If you read a transcript of it, you'll find that bin Laden repeatedly condemns Saddam and his Baath Party as "socialists" and "infidels."
Bin Laden explicitly rejects the idea that he is fighting for Saddam Hussein. "The fight has to be only for the sake of God, not to make nationalities win and not to support the archaic systems that pervade all over the Arab states, including Iraq."
He is careful to talk about "Muslims in Iraq" or "our Muslim brothers in Iraq," differentiating the people of Iraq from its government. "This crusade war, first and foremost, has to do with the people of Islam, regardless of the survival or the destruction of the socialist party or Saddam."
Bin Laden says that "the interests of Muslims contradict the interest of the socialists." But he does say that, "in the fight against the crusaders," this contradiction "does not hurt." That is the closest he comes to allying with Saddam.
If anything, the tape proves what George Tenet and the CIA were predicting back in October: that only an imminent U.S. war against Iraq would bring Saddam and bin Laden closer together.
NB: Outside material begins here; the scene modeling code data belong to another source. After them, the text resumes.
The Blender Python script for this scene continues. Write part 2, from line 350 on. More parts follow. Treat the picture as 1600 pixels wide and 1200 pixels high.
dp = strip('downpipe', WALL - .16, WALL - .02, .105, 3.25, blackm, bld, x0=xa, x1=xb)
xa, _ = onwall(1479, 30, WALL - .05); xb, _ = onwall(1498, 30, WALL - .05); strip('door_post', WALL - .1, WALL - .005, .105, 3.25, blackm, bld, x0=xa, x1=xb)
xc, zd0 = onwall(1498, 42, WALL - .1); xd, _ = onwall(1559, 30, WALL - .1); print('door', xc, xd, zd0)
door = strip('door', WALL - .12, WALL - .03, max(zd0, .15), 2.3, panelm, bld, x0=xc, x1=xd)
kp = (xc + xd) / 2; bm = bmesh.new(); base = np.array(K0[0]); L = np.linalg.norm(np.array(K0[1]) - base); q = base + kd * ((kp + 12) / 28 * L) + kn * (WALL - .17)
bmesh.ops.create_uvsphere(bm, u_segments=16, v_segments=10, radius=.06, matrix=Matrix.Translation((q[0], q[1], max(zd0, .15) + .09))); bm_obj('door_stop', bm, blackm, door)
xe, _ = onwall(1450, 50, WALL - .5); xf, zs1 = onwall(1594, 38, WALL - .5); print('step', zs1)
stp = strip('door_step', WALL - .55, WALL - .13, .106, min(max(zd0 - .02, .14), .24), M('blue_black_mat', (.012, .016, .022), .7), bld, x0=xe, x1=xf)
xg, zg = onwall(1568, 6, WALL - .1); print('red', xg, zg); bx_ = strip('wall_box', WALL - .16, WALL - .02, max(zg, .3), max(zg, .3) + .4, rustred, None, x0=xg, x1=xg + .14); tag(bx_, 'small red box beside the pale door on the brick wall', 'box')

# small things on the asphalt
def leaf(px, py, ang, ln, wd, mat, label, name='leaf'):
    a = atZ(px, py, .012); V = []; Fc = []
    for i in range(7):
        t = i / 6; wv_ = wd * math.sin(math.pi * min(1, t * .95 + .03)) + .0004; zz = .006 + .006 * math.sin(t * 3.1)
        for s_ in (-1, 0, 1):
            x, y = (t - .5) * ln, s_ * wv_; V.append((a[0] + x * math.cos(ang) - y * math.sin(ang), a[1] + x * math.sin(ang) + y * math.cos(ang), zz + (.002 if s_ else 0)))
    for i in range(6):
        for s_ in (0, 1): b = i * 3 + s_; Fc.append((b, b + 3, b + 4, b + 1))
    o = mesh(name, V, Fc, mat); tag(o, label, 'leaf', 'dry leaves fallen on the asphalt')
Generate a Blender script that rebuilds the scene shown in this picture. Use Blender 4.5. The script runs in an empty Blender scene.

If it's a shotgun marriage, George Bush is holding the shotgun.
Some members of the media seemed surprised that bin Laden would condemn Saddam as an "infidel," since that is one of the slurs bin Laden hurls at the United States. But bin Laden has been characterizing Saddam and his cronies in this way for years. They are old enemies: Bin Laden offered to raise an army for Saudi Arabia to expel Iraq from Kuwait back in 1990. And bin Laden has not had a kind word to say about him since.
Such inconvenient facts don't fit within the Bush-Powell propaganda mill, so we're not supposed to focus on them, but there they are.
Bin Laden's tape makes perfect sense from his warped theological and political point of view. Pretending he is the pious defender of Allah, he has long wanted to expel the United States from Saudi Arabia and other Muslim countries. As he says in his letter, "the crusaders" are trying to "occupy the capital of Islam in the past and to usurp the wealth of Muslims and to put up a puppet government to control you."
The U.S. invasion of Iraq thus allows Saddam another rallying cry.
Bin Laden also sees Bush's Iraq war as an opportunity to try to topple "oppressive and infidel" regimes throughout the Muslim world. And, ironically, the war may have that effect.
In this sense, bin Laden and Bush are helping each other out. The United States appears to be acting to type, bullying its way into Muslim lands, or so bin Laden can easily argue. And bin Laden, by calling for a defense of Iraq, invites Bush to make the case, however specious, that Al Qaeda and Saddam have been hand-in-glove for quite a while now. It bears repeating that there is absolutely no proof whatsoever that Saddam had anything to do with September 11, and not a single Iraqi was among the hijackers.
Those of us who have opposed Bush's Iraq war have long warned that it would be a recruiting call for Al Qaeda and a green light for increased terrorism against the United States.
Bin Laden's tape promises both. And that's nothing for Powell or Fleischer or Tenet to crow about.